Task brief:
Please transcribe the data below exactly. Leave the pictures out.

Dataset excerpt:
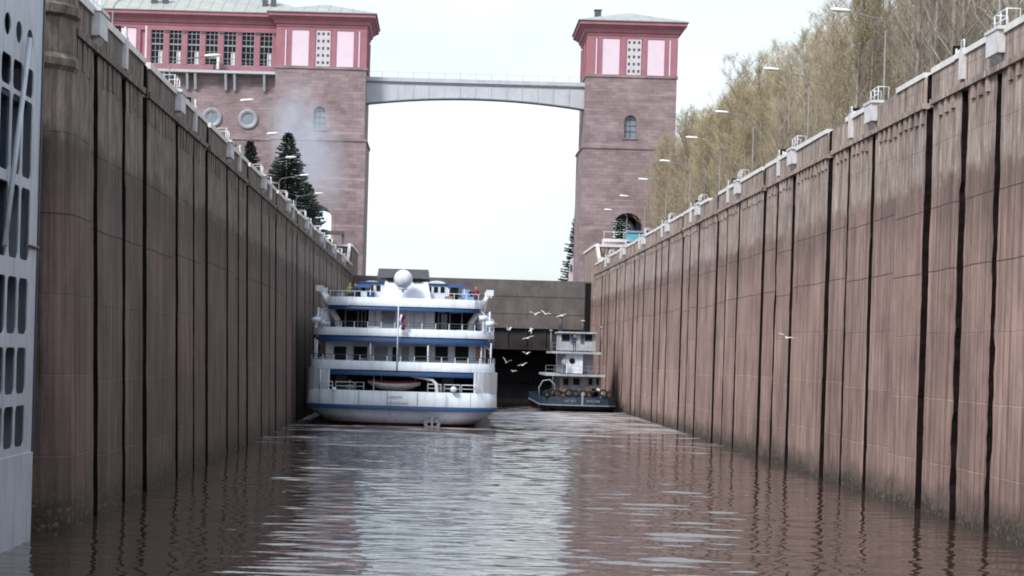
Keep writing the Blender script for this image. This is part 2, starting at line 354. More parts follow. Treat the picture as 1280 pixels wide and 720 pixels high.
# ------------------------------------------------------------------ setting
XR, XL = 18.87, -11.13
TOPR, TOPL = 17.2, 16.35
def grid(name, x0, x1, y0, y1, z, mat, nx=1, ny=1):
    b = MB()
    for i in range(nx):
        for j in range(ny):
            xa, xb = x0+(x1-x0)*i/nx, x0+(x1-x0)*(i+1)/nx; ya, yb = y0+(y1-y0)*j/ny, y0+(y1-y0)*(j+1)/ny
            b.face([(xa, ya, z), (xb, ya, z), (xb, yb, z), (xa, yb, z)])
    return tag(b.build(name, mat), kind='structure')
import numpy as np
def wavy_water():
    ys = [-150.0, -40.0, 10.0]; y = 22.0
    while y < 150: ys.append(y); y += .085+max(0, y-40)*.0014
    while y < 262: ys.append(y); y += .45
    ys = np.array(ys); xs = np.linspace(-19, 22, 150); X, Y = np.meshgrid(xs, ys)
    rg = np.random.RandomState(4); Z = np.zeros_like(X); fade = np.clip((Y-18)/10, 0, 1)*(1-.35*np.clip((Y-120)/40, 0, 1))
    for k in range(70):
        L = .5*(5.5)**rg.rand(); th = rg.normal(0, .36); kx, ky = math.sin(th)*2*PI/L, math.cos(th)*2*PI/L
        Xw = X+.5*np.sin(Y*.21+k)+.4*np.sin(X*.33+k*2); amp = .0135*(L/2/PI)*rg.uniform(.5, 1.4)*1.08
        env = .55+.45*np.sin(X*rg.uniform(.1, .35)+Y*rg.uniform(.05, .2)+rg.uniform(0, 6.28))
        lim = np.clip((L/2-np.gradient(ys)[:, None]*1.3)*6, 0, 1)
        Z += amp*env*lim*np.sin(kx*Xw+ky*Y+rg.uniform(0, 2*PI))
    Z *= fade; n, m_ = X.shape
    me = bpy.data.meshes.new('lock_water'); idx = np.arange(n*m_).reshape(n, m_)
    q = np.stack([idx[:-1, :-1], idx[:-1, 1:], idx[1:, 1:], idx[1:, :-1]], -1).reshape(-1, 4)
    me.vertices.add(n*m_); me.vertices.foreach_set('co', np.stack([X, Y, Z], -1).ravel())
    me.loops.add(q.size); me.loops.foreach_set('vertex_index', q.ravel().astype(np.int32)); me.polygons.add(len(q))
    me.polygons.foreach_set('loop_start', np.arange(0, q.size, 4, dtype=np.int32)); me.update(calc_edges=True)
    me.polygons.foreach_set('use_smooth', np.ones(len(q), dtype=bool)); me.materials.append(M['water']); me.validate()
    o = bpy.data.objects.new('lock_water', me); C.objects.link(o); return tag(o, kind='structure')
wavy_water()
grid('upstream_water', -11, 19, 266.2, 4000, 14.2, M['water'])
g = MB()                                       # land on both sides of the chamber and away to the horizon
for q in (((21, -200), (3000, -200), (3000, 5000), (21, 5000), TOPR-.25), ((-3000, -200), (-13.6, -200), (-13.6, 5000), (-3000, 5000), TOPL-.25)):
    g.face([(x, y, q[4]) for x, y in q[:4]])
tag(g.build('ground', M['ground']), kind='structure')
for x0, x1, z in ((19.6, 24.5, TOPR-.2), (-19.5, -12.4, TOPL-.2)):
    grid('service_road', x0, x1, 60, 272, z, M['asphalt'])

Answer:
Keep writing the Blender script for this image. This is part 2, starting at line 354. More parts follow. Treat the picture as 1280 pixels wide and 720 pixels high.
# ------------------------------------------------------------------ setting
XR, XL = 18.87, -11.13
TOPR, TOPL = 17.2, 16.35
def grid(name, x0, x1, y0, y1, z, mat, nx=1, ny=1):
    b = MB()
    for i in range(nx):
        for j in range(ny):
            xa, xb = x0+(x1-x0)*i/nx, x0+(x1-x0)*(i+1)/nx; ya, yb = y0+(y1-y0)*j/ny, y0+(y1-y0)*(j+1)/ny
            b.face([(xa, ya, z), (xb, ya, z), (xb, yb, z), (xa, yb, z)])
    return tag(b.build(name, mat), kind='structure')
import numpy as np
def wavy_water():
    ys = [-150.0, -40.0, 10.0]; y = 22.0
    while y < 150: ys.append(y); y += .085+max(0, y-40)*.0014
    while y < 262: ys.append(y); y += .45
    ys = np.array(ys); xs = np.linspace(-19, 22, 150); X, Y = np.meshgrid(xs, ys)
    rg = np.random.RandomState(4); Z = np.zeros_like(X); fade = np.clip((Y-18)/10, 0, 1)*(1-.35*np.clip((Y-120)/40, 0, 1))
    for k in range(70):
        L = .5*(5.5)**rg.rand(); th = rg.normal(0, .36); kx, ky = math.sin(th)*2*PI/L, math.cos(th)*2*PI/L
        Xw = X+.5*np.sin(Y*.21+k)+.4*np.sin(X*.33+k*2); amp = .0135*(L/2/PI)*rg.uniform(.5, 1.4)*1.08
        env = .55+.45*np.sin(X*rg.uniform(.1, .35)+Y*rg.uniform(.05, .2)+rg.uniform(0, 6.28))
        lim = np.clip((L/2-np.gradient(ys)[:, None]*1.3)*6, 0, 1)
        Z += amp*env*lim*np.sin(kx*Xw+ky*Y+rg.uniform(0, 2*PI))
    Z *= fade; n, m_ = X.shape
    me = bpy.data.meshes.new('lock_water'); idx = np.arange(n*m_).reshape(n, m_)
    q = np.stack([idx[:-1, :-1], idx[:-1, 1:], idx[1:, 1:], idx[1:, :-1]], -1).reshape(-1, 4)
    me.vertices.add(n*m_); me.vertices.foreach_set('co', np.stack([X, Y, Z], -1).ravel())
    me.loops.add(q.size); me.loops.foreach_set('vertex_index', q.ravel().astype(np.int32)); me.polygons.add(len(q))
    me.polygons.foreach_set('loop_start', np.arange(0, q.size, 4, dtype=np.int32)); me.update(calc_edges=True)
    me.polygons.foreach_set('use_smooth', np.ones(len(q), dtype=bool)); me.materials.append(M['water']); me.validate()
    o = bpy.data.objects.new('lock_water', me); C.objects.link(o); return tag(o, kind='structure')
wavy_water()
grid('upstream_water', -11, 19, 266.2, 4000, 14.2, M['water'])
g = MB()                                       # land on both sides of the chamber and away to the horizon
for q in (((21, -200), (3000, -200), (3000, 5000), (21, 5000), TOPR-.25), ((-3000, -200), (-13.6, -200), (-13.6, 5000), (-3000, 5000), TOPL-.25)):
    g.face([(x, y, q[4]) for x, y in q[:4]])
tag(g.build('ground', M['ground']), kind='structure')
for x0, x1, z in ((19.6, 24.5, TOPR-.2), (-19.5, -12.4, TOPL-.2)):
    grid('service_road', x0, x1, 60, 272, z, M['asphalt'])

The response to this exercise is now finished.